UPDATE 1-Black Merrill brokers lose bid for class-action

Mon Aug 9, 2010 7:23pm EDT

* Judge says individual claims must be presented to juries

* Both sides faulted for burdening court

* Bank of America, which owns Merrill, pleased with ruling (Adds lawyer comment)

By Jonathan Stempel

NEW YORK, Aug 9 (Reuters) - Bank of America Corp's (BAC.N) Merrill Lynch & Co unit won a court victory when a judge ruled that 17 black financial advisers who accused the brokerage of racial discrimination cannot have their cases tried together.

The ruling, by U.S. District Judge Robert Gettleman in Chicago, denied class-action status for about 700 financial advisers nationwide and requires individual plaintiffs to pursue their cases before a jury. A class-action case can result in higher recoveries and lower litigation costs.

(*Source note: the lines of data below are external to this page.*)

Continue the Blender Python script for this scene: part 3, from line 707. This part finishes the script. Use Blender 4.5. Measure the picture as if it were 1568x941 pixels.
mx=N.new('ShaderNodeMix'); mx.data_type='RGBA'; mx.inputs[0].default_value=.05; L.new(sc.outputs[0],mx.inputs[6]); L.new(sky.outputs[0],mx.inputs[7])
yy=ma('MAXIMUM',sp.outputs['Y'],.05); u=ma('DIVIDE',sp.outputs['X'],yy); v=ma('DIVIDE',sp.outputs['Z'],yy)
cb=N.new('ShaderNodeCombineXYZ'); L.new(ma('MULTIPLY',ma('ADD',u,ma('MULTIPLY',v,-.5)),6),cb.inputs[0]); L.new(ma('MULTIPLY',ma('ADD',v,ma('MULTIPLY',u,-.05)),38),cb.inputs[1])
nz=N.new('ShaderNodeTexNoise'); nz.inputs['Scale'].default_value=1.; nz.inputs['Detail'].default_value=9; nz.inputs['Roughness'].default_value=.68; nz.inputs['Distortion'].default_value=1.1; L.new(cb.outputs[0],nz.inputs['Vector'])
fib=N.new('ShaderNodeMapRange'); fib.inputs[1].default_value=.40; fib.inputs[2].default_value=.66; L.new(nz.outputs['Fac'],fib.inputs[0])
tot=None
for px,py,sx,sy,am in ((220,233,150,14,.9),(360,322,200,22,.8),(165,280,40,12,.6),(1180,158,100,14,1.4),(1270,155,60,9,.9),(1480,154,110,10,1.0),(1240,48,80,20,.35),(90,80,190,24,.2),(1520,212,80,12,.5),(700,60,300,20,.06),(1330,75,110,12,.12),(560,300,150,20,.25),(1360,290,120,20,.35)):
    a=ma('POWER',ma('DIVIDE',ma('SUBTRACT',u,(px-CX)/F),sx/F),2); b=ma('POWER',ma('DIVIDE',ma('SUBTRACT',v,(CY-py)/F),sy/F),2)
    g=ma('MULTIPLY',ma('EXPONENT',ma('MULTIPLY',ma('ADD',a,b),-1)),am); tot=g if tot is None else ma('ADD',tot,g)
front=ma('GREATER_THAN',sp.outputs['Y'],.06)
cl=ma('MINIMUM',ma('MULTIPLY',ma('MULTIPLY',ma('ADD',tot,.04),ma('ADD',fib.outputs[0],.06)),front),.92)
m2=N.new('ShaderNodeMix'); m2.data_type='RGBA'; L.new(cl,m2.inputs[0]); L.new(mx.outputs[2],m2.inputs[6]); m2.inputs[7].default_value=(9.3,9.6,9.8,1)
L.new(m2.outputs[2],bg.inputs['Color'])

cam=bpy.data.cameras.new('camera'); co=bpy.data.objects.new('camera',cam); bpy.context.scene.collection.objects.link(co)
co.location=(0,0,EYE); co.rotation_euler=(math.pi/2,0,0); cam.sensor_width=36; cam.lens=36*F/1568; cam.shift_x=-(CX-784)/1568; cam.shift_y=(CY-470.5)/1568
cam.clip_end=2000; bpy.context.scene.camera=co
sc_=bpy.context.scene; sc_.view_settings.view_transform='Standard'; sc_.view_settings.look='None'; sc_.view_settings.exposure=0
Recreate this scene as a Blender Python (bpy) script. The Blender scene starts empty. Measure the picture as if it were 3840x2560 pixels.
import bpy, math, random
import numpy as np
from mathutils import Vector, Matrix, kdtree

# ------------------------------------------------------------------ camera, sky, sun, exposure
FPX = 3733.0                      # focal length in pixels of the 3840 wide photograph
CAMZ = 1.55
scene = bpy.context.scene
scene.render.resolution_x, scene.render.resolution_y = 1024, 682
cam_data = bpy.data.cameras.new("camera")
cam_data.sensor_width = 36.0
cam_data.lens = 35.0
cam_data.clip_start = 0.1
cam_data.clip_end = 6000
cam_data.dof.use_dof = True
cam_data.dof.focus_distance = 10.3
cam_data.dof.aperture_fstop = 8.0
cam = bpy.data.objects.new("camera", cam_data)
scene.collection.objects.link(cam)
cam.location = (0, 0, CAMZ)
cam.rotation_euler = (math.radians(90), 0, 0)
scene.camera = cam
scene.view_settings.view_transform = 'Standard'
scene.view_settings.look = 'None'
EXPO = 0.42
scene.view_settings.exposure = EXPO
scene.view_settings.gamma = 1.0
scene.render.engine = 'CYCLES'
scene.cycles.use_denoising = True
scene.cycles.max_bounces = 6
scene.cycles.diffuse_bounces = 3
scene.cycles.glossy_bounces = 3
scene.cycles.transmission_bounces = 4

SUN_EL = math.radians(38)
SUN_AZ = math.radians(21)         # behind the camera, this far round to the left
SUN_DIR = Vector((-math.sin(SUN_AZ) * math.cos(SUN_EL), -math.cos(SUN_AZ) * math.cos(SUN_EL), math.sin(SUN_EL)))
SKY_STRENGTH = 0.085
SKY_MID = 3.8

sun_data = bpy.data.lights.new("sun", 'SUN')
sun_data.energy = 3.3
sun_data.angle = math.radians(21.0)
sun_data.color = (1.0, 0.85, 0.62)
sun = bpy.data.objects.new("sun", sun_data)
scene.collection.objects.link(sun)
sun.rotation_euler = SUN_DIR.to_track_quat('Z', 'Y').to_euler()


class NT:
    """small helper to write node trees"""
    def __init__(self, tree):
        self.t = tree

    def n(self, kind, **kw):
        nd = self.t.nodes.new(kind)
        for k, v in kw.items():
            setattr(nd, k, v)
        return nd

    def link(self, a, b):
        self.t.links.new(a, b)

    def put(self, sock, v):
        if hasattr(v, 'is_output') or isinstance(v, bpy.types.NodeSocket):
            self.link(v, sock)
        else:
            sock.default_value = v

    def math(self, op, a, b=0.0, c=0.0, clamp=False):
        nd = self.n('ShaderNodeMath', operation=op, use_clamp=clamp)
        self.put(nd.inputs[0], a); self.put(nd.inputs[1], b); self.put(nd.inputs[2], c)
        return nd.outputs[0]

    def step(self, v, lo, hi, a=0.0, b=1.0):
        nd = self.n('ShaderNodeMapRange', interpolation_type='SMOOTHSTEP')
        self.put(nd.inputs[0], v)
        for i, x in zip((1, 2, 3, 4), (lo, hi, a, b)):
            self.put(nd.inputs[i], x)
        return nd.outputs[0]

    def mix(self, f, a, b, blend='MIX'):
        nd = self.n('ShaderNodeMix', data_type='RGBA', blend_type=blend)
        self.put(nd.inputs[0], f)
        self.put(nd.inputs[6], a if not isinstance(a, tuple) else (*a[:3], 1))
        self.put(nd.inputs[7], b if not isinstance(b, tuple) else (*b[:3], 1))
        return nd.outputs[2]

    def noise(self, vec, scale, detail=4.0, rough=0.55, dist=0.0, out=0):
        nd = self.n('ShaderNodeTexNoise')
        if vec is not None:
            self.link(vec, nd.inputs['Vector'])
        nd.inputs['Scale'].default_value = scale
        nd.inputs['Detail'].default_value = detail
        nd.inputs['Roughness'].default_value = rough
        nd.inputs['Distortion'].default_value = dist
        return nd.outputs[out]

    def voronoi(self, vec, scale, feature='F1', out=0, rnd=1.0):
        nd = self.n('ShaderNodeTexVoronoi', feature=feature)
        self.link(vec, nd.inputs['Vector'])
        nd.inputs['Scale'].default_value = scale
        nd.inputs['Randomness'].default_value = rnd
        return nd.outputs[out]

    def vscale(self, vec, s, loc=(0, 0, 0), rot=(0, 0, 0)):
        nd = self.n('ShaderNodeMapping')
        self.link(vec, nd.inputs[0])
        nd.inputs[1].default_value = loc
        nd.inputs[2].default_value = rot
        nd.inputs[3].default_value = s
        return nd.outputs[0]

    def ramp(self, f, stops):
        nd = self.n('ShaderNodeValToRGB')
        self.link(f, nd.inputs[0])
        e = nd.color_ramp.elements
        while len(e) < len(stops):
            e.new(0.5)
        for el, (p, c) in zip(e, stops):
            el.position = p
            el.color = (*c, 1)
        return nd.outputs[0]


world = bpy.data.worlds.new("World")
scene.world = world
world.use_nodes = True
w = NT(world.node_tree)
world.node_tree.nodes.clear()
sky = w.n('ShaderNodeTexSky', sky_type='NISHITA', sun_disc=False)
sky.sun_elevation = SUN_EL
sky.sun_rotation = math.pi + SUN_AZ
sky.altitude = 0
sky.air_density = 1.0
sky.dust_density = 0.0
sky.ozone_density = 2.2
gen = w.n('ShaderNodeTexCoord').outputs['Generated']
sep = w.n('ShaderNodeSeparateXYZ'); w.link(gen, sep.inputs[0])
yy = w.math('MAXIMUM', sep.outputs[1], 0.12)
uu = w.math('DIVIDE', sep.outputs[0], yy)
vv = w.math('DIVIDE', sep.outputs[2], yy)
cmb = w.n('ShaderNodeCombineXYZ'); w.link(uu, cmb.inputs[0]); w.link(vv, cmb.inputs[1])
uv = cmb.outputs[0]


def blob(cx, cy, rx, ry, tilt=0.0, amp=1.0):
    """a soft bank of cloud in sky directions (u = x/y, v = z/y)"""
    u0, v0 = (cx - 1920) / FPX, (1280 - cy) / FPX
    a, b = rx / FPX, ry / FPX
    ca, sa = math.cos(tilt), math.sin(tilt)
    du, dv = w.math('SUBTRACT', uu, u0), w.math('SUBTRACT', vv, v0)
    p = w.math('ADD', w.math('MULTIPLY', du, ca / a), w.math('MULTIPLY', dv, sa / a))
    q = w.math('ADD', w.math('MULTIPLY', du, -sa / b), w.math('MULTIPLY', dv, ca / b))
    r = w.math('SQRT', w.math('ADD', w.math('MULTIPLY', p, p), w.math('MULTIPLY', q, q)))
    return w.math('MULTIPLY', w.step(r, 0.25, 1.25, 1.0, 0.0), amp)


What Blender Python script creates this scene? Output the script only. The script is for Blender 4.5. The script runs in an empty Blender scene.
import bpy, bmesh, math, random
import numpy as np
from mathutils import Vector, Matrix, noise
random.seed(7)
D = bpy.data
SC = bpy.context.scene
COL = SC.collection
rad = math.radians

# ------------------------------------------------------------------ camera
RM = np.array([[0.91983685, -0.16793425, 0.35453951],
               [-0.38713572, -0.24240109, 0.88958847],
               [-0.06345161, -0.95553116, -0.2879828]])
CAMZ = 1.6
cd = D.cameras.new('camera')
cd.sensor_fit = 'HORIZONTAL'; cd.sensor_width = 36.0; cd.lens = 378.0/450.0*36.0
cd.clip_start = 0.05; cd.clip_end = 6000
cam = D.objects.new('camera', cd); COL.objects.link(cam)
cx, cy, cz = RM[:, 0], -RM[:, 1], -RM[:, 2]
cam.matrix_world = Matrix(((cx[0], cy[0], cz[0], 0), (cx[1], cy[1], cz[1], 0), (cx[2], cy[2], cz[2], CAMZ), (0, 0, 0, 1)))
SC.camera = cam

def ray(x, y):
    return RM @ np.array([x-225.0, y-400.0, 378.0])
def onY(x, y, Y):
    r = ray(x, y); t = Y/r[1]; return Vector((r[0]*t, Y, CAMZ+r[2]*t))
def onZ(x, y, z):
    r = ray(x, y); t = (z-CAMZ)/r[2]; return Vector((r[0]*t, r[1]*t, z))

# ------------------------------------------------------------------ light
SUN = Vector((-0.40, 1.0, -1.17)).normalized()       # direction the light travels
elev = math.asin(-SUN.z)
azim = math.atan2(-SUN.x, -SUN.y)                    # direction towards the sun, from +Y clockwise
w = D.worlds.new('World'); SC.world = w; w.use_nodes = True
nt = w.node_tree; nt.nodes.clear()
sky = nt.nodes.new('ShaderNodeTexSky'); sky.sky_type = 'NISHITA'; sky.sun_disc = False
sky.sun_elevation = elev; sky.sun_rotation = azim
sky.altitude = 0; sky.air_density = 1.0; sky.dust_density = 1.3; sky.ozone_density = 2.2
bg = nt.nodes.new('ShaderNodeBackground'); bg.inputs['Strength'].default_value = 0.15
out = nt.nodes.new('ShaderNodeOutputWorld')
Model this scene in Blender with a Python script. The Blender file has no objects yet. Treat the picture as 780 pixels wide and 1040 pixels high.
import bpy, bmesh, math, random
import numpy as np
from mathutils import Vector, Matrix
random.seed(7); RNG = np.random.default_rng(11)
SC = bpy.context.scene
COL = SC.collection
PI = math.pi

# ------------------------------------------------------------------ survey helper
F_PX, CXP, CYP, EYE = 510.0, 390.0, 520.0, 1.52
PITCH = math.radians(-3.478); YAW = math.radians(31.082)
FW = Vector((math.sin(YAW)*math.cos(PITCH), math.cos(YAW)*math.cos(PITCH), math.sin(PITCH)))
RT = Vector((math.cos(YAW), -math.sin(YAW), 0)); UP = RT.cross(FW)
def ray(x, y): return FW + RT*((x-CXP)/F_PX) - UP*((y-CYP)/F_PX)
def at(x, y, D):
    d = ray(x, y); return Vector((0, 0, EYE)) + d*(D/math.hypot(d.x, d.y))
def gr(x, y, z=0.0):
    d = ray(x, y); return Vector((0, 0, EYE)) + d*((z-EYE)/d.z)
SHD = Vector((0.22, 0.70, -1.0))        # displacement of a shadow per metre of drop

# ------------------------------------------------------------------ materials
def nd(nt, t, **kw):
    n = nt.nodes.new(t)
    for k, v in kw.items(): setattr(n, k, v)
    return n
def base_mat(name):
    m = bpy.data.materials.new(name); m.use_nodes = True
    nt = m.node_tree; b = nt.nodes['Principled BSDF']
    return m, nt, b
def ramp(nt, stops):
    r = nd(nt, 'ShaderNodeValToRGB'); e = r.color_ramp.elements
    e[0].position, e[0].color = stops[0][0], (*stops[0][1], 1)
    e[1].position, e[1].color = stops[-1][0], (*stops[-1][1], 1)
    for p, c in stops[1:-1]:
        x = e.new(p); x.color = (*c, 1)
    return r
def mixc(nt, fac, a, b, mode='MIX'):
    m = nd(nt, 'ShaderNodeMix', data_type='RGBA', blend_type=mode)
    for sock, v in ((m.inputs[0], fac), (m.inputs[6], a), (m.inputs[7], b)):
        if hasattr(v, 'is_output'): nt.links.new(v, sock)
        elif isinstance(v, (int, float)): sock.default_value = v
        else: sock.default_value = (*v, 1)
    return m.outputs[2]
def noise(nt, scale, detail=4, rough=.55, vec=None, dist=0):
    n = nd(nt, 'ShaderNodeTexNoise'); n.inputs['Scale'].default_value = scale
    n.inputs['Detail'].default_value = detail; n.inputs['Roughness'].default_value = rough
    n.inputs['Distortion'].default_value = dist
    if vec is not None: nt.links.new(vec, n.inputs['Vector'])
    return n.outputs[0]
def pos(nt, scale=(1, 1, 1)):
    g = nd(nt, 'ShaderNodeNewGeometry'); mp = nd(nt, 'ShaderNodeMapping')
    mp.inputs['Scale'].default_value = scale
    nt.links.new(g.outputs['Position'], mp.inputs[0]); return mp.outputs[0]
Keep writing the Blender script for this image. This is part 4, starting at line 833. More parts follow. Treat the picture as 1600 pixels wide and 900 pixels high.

Bank of America spokesman Bill Halldin said the company is pleased with Thursday's ruling.

Linda Friedman, a partner at Stowell & Friedman Ltd in Chicago representing the plaintiffs, did not return calls seeking comment. She told Bloomberg News she would ask a federal appeals court for permission to review the ruling, which could result in as many as 200 trials if it stood.

The lawsuit was filed in November 2005 on behalf of George McReynolds, a 22-year Merrill veteran in Nashville, Tennessee, who accused his employer of systematically discriminating against black brokers in hiring, promotion and compensation.

Merrill was accused of steering blacks into clerical positions, diverting lucrative accounts to white brokers and creating a hostile work environment, court papers show. Bank of America bought Merrill on Jan. 1, 2009.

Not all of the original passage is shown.